I think I mentioned this right at the beginning, but Tantrum's design in theory is super cool: They can hide the blade until it spins up and then reveal it only when it's at max efficacy. Other spinner often get blocked from spinning up during pins.


In practice, it just never works very well though. They just have the shittiest spinner of the entire competition.


Would definitely have preferred Blip winning, a flipper getting nutted would have been a huge upset.

Given that Tantrum won the final thanks to damage done to Witch Doctor's undercarriage by that spinner, I don't agree with your "in practice" comment.

They clearly opted to trade off weapon power for better stability and drive-train.
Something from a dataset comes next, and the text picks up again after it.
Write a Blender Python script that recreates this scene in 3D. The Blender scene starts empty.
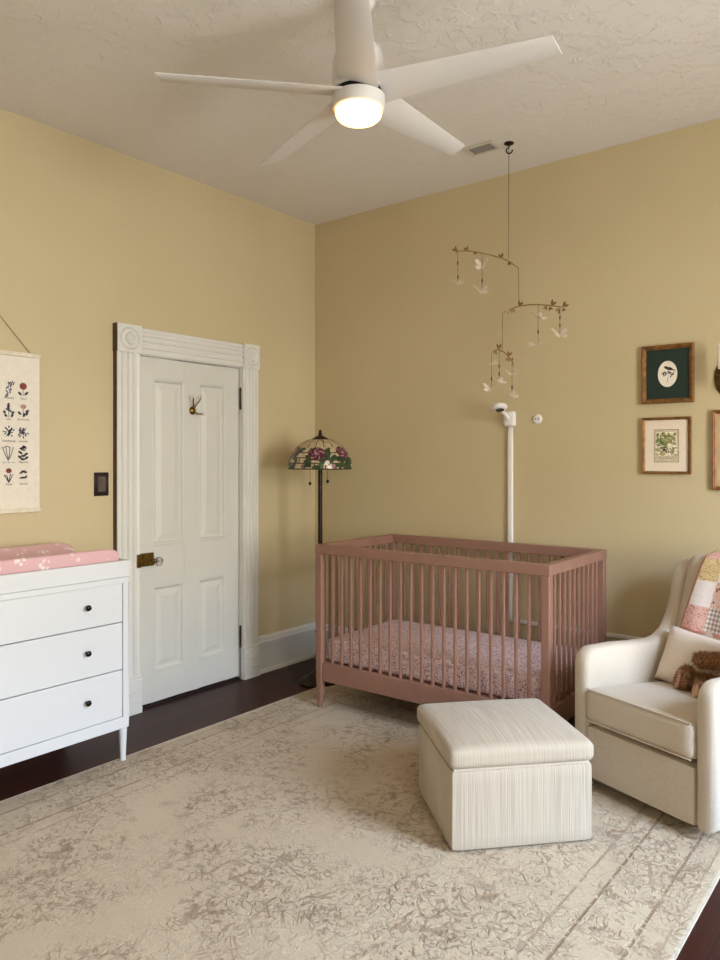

The advantage of hiding the blade isn't merely being able to spin up without being foiled, it's that they can operate as an effective push-bot in ways most of the spinners have trouble doing. It's a hybrid approach: be able to engage with your weapon to deal damage, be able to tank hits effectively while remaining functional, and be able to shove wider bots around the arena. Most spinners use the spinner as their main line of defense. Tantrum doesn't. But it's clearly not doing the "Duck needs no weapon" approach to winning fights, either, and that spinner can do some effective damage. It's just that opponents can also break their weapons on Tantrum's armor, too.

Narsham
Jun 5, 2008

TomR posted:

I think the Hydra/Tantrum fight is a case where the judging rules don't align with how a lot of people would judge a fight on vibes. Hydra flips are more flashy, but it's similar to a hammer bot that scores a ton of hits but doesn't do any real damage. I can't think of a way to fix this. No set of rules will be perfect and I remember a ton of fights where either bot could have a legit claim on winning a fight based on vibes alone.

And I agree with getting rid of controlled movement altogether. What's the worst thing that happens? Two bots come out and hit each other in the first 10 seconds and spend the rest of the 3 minutes driving around in circles unable to get to each other? So what, send it to the judges and if it's too boring for TV show the initial hit and a bit of them shambling around and explain that's what happened for the rest of the fight.

Hydra flips can be plenty effective, with the bot internals giving out on the opponent, the opponent getting stuck somewhere, or the favorite "opponent lands on their side and can't deal with that." Tantrum simply took them without caring, and Hydra only got one flip that was anywhere near the sides of the battlebox. Certainly scores more KOs than most hammer bots.